Aim: Copy every line of the listing that holds the string "script".

Task inputs:
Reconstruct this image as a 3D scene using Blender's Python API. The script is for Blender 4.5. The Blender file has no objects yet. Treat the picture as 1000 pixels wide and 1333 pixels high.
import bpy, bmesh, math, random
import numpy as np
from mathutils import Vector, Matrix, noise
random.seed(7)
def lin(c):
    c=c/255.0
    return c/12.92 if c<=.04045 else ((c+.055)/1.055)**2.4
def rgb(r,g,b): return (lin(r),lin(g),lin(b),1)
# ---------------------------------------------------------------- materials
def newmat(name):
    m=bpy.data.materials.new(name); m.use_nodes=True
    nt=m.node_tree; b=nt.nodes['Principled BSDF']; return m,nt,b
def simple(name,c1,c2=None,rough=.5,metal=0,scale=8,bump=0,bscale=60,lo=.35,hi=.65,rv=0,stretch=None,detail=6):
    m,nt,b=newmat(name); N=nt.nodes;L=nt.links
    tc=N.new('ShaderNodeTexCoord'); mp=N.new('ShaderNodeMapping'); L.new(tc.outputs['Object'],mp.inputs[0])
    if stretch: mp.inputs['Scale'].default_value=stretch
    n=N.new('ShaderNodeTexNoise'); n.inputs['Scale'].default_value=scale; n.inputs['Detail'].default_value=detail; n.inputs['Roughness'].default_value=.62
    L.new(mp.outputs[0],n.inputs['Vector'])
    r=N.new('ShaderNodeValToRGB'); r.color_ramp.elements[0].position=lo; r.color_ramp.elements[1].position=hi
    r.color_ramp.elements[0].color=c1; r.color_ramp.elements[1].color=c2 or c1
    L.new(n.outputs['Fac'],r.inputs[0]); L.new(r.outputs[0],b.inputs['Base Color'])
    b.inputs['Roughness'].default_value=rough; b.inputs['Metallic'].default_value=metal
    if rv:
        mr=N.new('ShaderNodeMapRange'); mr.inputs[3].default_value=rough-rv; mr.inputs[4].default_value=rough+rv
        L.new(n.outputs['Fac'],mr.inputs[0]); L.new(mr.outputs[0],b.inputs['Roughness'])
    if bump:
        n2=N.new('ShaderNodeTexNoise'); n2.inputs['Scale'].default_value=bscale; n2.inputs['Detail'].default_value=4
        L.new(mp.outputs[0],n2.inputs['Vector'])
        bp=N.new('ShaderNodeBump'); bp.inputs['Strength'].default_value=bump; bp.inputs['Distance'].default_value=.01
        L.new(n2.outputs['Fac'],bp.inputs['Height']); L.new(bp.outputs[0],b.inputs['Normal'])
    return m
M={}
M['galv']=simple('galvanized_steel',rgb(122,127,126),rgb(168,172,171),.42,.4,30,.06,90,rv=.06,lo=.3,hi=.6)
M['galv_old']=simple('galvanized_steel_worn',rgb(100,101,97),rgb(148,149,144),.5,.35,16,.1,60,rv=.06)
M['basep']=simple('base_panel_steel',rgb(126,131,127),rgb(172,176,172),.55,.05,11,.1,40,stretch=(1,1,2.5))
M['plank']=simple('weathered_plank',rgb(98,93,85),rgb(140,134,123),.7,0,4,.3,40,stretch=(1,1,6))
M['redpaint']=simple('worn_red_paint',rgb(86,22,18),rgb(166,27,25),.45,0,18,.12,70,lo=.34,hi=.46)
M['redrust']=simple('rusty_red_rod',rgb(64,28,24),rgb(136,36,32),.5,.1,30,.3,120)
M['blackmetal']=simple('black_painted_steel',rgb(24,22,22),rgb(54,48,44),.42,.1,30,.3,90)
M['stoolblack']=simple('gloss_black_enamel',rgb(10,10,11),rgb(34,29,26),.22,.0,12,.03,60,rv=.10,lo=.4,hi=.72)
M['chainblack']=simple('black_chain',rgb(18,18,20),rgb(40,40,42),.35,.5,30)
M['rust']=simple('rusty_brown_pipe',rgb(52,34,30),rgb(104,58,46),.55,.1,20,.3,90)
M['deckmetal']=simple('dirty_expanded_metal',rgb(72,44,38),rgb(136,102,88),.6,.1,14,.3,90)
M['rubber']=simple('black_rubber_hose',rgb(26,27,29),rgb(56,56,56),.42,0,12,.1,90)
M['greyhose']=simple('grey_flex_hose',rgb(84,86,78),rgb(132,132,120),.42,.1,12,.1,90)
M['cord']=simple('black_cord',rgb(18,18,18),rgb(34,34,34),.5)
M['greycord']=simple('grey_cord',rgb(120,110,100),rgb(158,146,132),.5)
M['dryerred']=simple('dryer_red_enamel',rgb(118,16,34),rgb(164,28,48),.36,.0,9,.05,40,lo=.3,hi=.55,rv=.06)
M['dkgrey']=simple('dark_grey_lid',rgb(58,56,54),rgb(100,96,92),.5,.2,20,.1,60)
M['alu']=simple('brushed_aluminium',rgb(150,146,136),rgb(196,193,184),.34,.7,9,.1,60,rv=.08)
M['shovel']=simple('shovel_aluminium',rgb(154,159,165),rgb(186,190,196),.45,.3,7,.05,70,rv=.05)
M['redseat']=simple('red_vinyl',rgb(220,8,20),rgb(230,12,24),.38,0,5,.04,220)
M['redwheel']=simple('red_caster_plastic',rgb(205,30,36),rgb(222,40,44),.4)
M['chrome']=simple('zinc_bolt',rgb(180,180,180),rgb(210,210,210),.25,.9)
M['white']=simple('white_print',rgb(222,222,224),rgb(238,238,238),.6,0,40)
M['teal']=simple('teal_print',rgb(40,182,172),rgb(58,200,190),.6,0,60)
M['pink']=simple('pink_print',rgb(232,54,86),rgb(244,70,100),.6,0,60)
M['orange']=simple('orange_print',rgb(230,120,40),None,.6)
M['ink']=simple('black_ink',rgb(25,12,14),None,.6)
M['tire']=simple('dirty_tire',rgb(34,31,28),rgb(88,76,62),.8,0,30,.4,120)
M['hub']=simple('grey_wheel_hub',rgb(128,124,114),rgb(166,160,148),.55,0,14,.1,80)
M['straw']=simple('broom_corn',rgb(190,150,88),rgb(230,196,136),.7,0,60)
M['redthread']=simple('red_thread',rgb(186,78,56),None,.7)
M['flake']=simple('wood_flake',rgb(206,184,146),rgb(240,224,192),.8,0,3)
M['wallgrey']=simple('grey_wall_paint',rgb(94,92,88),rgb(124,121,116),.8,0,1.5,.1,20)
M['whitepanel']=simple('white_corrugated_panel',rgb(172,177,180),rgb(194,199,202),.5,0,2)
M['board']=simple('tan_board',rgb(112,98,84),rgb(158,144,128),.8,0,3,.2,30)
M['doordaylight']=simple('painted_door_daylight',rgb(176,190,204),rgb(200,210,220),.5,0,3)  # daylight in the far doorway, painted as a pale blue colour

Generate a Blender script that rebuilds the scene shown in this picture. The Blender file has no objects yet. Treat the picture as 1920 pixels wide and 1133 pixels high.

Finished task:
Reconstruct this image as a 3D scene using Blender's Python API. The script is for Blender 4.5. The Blender file has no objects yet. Treat the picture as 1000 pixels wide and 1333 pixels high.
Generate a Blender script that rebuilds the scene shown in this picture. The Blender file has no objects yet. Treat the picture as 1920 pixels wide and 1133 pixels high.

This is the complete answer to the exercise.